Russian President Vladimir Putin hosted a senior White House envoy on Tuesday as the U.S. and Russia sought to minimize the fallout over Donald Trump’s intention to exit a landmark nuclear treaty amid charges of violating the agreement. 

US National Security Advisor John Bolton’s meeting with the Russian leader capped two days of talks with senior Kremlin officials aimed at paving the way for the United States’ withdrawal from the Intermediate-Range Nuclear Forces Treaty. 

The deal, brokered between President Ronald Reagan and Soviet leader Mikhail Gorbachev in 1987, required the elimination of all short- and intermediate-range land-based nuclear and conventional missiles in Europe — then divided by the world’s two great superpowers. 

For now, the U.S. has yet to formally exit the agreement. Yet Bolton left no illusions that the move was imminent. 

“The INF is ignored and outmoded,” said Bolton. “It’s a Cold War treaty for a multipolar world.” 

President Trump has justified the withdrawal by pointing to a recent history of Russian transgressions — a charge Moscow has repeatedly levied against Washington. 

“Russia has not, unfortunately, honored the agreement,” said Mr. Trump, in comments at a political rally over the weekend. “So we’re going to terminate the agreement and we’re going to pull out.”

“Until people come to their senses – we have more money than anybody else, by far,” added the American leader. 

Bolton echoed that rationale before reporters again in Moscow. 

“This question of Russian violations is long and deep,” said Bolton, noting that Russian violations had dated back to the Obama administration. 

“The threat is not America’s INF withdrawal from the treaty. The threat is Russian missiles already deployed.”

Arms race 2.0?

From President Putin on down, Kremlin officials have repeatedly warned any new US arms deployments in lieu of the treaty’s collapse will be met in kind.

Such exchanges have unnerved key European allies — including Germany and France — who fear a return to the days of the Cold War when Europe served as a nuclear sparring ground between the world’s two superpowers.

Other American allies, such as Poland and England, have voiced support for the move. 

Yet behind the US decision: the growing military capabilities of nations not included in the INF — such as China and Iran. 

“One-third to one-half of Chinese missiles today would violate the INF,” argued Bolton. 

“Exactly one country is constrained by the INF treaty: the United States.”

Thou doth protest too much?

In Moscow, debate has centered on whether the Kremlin tacitly achieved its aim — or doom — by prompting the U.S. withdrawal of a treaty in lieu of NATO’s subsequent expansion into Eastern Europe.

“For Russia, it’s beneficial to have in its arsenal a class of nuclear and strategic weapons to combat regional threats without the distraction of the limitations of the strategic arsenal aimed at the USA,” argues independent analyst Vladimir Frolov in the online publication Republic. 

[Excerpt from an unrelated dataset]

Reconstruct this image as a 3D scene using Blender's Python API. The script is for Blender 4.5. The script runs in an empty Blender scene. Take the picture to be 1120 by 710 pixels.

“It’s a big diplomatic accomplishment for Vladimir Putin,” he added. 

“It’s sad to watch,” countered opposition activist Vladimir Milov in a Facebook post. “Trillions and trillions will be thrown to the wind.”

“The decades-old system of global security is being destroyed before our eyes, and will not be easy to resuscitate.” 

Either way, the Kremlin seemed eager to embrace Bolton’s visit — the second in the past 4 months — as a willingness to engage despite ongoing allegations of Russian interference in the 2016 US presidential elections. 

“We barely respond to any of your steps but they keep on coming,” said President Putin, joking to Bolton before cameras at the Kremlin in a reference to U.S.-Russian tit-for-tat sanctions over ongoing allegations of election meddling.

In turn, Bolton argued Russia’s actions had not changed the outcome of the 2016 race. Rather they’d made it all but impossible for progress in U.S.-Russian relations. 

The two sides, noted Bolton, did make progress on reinstating cooperative efforts relative to terrorism, Syria, and North Korea. And, President Trump had accepted Putin’s offer to meet on the sidelines of the upcoming celebrations of the 100th anniversary of the armistice marking the end of World War I in Paris in November. 

But much hinges on how the U.S. views Russian cyber activities ahead of an already charged political season when Americans head to the polls November 6th for midterm elections. 

Depending on how things go, warned Bolton, the U.S. position could change “with a keystroke.”